Maintenant il faut finaliser le budget européen pour les 7 années à venir, budget dans lequel on inclura toutes ces évolutions. Ensuite aux États membres et aux Institutions européennes de jouer le jeu :
- Les règles d’avant ne tenant pas face à la situation actuelle : il nous faudra sortir du culte de la croissance, prendre mieux en compte les initiatives locales, mettre en place un système de gouvernance plus fluide, avec moins de rigidités. Mais ces propositions de la Commission se heurtent encore à la culture des différents États membres
- De plus les moyens mobilisés de façon exceptionnelle doivent être bien orientés : la Commission européenne doit être la garante que tout le monde sera traité de la même manière. Il faut maintenant dépenser vite et bien.
Mais il reste encore tant à faire par exemple: réussir à relever le niveau de la recherche dans le secteur du numérique, de la technologie et pour cela y mettre les moyens financiers nécessaires ; arriver à agir correctement dans ces domaines ouvrira des perspectives très intéressantes. Nous aurons aussi à adapter les règles que nous nous sommes données face aux situations difficiles que rencontrent certaines professions, aujourd’hui
UN APPEL EN GUISE DE CONCLUSION
Mais à tout cela nous devons pouvoir exprimer la fierté d’appartenir à ce grand ensemble, que représente l’Union européenne, ce pôle inestimable de notre humanité qui n’a pas sombré dans le populisme, mais qui reste le modèle d’une société libre et solidaire. Ne rêvons pas : nous avons ce modèle, nous y sommes attaché. Il reste maintenant à le promouvoir, ceci est à l’agenda de la Commission avec ses perspectives ambitieuses.
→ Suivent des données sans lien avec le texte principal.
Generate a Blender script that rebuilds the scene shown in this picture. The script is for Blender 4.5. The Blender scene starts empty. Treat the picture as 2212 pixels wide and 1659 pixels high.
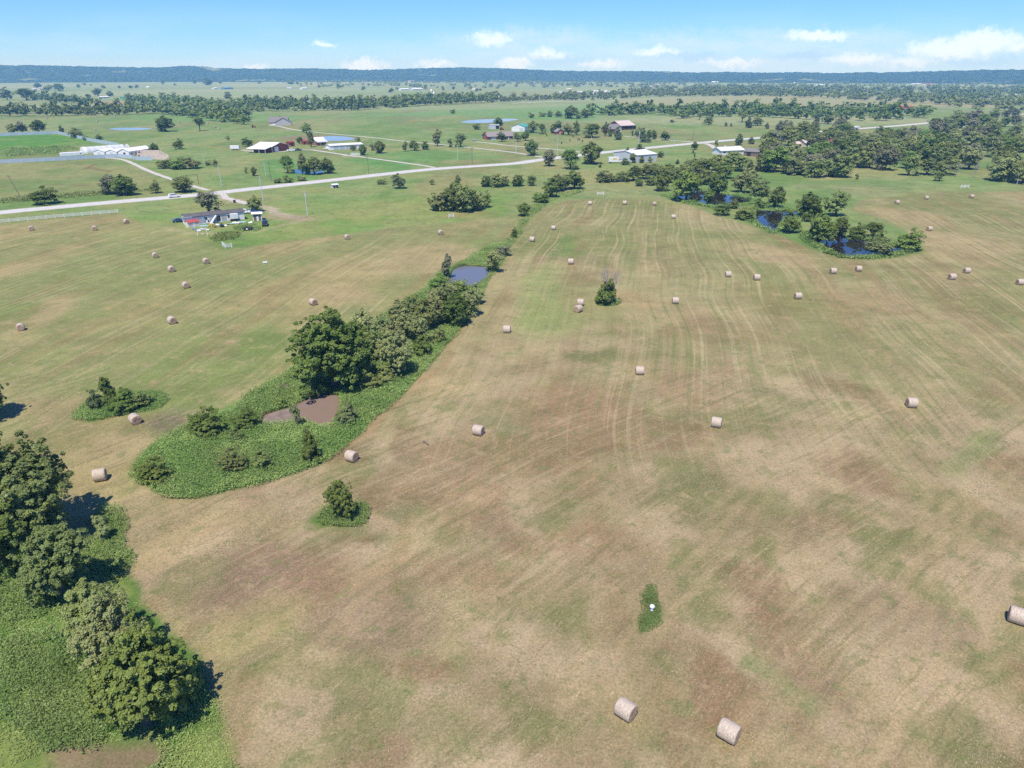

N’oublions pas que l’Europe est le « cœur du monde ». Elle a inventé la mondialisation. Tout en restant ce modèle de liberté qui développe des solidarités. Nous en sommes le « cœur vivant avec son héritage culturel, politique et social généreux ». Le défendre, le promouvoir et être capable de prendre des décisions même si elles n’apparaissent pas immédiatement positives… C’est là où il faut du courage.